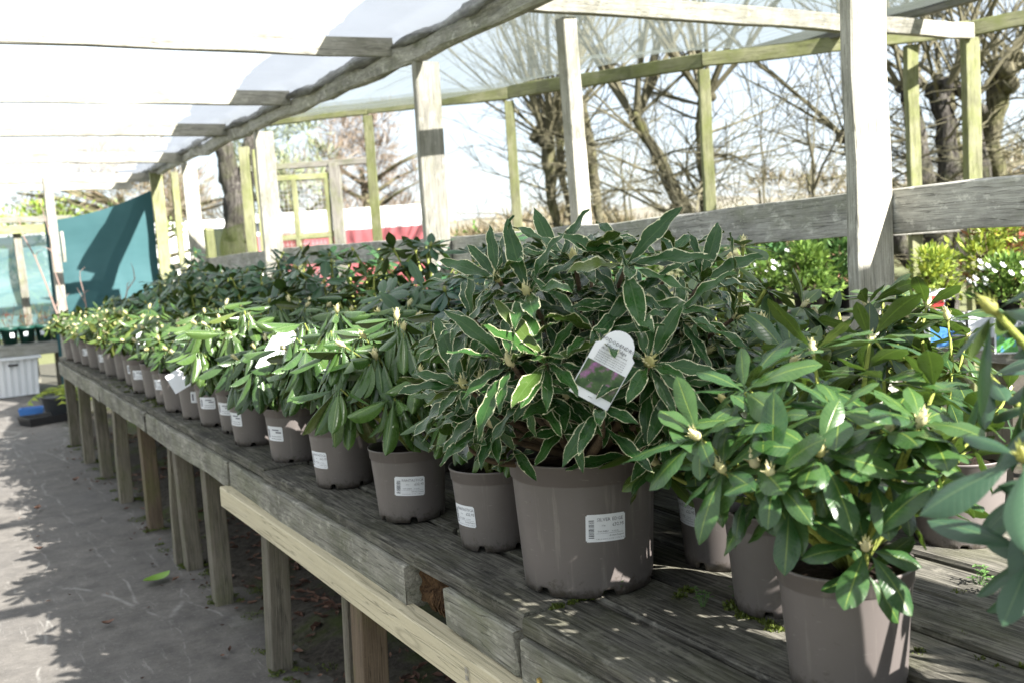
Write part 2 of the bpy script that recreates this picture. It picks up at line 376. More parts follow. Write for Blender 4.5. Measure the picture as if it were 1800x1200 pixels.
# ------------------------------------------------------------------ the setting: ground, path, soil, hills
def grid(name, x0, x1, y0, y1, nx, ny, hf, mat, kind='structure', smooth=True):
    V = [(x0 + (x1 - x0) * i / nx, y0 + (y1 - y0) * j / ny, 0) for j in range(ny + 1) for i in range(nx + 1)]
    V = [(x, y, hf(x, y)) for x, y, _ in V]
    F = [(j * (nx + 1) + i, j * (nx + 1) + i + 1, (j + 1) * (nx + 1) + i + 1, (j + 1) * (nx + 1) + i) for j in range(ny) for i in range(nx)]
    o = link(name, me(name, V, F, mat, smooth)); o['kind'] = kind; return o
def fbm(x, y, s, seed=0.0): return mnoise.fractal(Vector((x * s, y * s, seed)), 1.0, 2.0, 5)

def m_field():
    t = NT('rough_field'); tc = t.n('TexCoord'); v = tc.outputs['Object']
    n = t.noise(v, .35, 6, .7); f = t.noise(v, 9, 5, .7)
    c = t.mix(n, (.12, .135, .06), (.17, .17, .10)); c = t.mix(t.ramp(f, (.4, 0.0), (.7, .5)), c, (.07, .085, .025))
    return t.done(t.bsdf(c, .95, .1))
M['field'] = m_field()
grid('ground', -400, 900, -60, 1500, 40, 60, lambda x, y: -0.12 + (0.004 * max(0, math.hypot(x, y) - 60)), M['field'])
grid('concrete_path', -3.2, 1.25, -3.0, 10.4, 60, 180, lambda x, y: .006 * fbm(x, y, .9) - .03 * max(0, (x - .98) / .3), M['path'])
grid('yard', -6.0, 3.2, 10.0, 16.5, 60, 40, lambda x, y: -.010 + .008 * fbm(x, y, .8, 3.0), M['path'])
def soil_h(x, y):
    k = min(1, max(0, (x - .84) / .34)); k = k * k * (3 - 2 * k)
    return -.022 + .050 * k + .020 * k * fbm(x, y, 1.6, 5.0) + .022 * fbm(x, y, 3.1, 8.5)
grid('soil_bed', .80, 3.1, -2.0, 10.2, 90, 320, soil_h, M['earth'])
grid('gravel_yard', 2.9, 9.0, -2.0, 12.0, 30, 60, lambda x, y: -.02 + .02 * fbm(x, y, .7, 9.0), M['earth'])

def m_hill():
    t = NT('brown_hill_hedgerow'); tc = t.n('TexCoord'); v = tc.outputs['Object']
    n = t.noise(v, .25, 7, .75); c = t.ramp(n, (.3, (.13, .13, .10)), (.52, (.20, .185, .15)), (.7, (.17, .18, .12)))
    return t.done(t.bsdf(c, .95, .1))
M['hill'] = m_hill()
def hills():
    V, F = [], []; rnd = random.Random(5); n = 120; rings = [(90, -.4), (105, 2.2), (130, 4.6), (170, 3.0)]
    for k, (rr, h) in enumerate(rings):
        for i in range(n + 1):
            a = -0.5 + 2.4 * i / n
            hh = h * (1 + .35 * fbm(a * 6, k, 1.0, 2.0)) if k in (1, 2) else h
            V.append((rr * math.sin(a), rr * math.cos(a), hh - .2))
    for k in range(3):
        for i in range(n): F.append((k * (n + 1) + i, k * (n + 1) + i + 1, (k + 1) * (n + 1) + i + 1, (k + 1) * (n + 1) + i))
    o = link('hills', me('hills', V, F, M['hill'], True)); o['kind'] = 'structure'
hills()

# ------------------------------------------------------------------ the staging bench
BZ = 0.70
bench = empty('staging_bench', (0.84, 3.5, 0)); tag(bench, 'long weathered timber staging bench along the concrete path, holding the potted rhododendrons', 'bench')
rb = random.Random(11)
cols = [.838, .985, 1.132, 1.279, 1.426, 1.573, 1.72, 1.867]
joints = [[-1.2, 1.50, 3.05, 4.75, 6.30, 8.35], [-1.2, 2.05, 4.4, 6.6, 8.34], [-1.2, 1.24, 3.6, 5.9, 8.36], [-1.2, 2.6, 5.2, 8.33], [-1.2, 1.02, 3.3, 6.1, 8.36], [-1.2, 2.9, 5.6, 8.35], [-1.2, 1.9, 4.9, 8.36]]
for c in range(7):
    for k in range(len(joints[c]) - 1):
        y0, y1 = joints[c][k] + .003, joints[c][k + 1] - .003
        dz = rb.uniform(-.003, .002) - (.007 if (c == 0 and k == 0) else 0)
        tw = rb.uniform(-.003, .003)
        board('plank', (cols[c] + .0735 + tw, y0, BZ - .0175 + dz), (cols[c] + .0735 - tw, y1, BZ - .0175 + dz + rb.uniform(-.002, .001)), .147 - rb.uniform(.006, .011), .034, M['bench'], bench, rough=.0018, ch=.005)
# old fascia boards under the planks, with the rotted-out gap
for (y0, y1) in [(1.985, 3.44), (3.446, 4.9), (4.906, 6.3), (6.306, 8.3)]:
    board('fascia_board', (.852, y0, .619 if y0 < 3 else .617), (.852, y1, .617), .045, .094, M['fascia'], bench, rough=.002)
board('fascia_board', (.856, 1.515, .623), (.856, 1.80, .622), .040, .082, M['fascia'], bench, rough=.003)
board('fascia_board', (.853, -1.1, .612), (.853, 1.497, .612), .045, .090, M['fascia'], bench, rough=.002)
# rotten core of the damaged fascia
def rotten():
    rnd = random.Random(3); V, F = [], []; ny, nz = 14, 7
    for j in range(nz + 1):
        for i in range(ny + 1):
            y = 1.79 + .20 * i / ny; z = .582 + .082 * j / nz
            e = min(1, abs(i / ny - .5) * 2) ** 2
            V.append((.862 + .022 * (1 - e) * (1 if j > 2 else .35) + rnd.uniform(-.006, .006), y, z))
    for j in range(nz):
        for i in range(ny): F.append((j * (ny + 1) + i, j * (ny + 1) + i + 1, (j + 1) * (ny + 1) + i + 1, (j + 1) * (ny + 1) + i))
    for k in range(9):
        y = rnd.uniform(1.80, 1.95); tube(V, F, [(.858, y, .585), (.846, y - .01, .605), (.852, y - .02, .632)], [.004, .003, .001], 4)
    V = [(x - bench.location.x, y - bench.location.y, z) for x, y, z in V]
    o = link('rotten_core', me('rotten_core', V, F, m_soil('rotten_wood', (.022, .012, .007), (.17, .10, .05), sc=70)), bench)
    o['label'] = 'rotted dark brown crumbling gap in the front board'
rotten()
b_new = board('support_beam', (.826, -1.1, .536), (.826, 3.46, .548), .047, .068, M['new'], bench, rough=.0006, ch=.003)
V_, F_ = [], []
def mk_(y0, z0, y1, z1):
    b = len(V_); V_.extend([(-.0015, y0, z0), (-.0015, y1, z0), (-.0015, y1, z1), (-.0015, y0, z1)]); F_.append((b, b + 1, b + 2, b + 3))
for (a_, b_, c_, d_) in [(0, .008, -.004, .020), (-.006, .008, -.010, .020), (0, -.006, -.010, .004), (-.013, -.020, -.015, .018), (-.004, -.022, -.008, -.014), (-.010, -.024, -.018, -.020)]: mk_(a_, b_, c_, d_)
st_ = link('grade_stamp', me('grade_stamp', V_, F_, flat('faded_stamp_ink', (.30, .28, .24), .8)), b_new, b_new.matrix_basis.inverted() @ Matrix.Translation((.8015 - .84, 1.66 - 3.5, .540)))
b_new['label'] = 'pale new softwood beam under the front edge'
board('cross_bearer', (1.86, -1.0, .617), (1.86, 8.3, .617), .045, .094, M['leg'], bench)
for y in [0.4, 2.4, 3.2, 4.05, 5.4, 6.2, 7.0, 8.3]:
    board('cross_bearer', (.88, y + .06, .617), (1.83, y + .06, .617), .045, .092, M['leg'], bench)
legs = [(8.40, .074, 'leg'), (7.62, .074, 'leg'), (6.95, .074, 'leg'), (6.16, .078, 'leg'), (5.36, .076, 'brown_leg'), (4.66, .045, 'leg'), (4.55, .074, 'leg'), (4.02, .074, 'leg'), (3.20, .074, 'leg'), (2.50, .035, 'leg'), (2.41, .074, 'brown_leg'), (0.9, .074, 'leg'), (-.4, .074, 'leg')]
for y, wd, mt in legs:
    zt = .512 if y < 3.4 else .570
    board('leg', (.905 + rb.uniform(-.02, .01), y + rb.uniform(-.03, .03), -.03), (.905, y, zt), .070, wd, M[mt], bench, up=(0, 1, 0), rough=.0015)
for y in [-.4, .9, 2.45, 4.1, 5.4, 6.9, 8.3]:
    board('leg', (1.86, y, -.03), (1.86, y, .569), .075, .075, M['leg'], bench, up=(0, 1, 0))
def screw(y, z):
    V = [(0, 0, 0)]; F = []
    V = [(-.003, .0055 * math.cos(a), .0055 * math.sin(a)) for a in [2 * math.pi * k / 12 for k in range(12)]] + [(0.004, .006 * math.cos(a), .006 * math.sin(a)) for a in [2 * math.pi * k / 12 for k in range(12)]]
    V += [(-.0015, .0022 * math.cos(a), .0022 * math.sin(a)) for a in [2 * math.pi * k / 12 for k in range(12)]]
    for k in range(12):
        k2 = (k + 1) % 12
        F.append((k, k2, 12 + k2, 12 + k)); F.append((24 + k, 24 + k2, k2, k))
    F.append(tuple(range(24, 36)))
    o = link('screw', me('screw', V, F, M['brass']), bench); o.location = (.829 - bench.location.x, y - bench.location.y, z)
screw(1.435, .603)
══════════
▶ _REQUIREMENT_: Your task is to return the lines above, from the first one up to and including the line containing "def fbm(x, y, s, seed=0.0): return", minus any pictures.

▶ _COMPLETE ANSWER_:
Write part 2 of the bpy script that recreates this picture. It picks up at line 376. More parts follow. Write for Blender 4.5. Measure the picture as if it were 1800x1200 pixels.
# ------------------------------------------------------------------ the setting: ground, path, soil, hills
def grid(name, x0, x1, y0, y1, nx, ny, hf, mat, kind='structure', smooth=True):
    V = [(x0 + (x1 - x0) * i / nx, y0 + (y1 - y0) * j / ny, 0) for j in range(ny + 1) for i in range(nx + 1)]
    V = [(x, y, hf(x, y)) for x, y, _ in V]
    F = [(j * (nx + 1) + i, j * (nx + 1) + i + 1, (j + 1) * (nx + 1) + i + 1, (j + 1) * (nx + 1) + i) for j in range(ny) for i in range(nx)]
    o = link(name, me(name, V, F, mat, smooth)); o['kind'] = kind; return o
def fbm(x, y, s, seed=0.0): return mnoise.fractal(Vector((x * s, y * s, seed)), 1.0, 2.0, 5)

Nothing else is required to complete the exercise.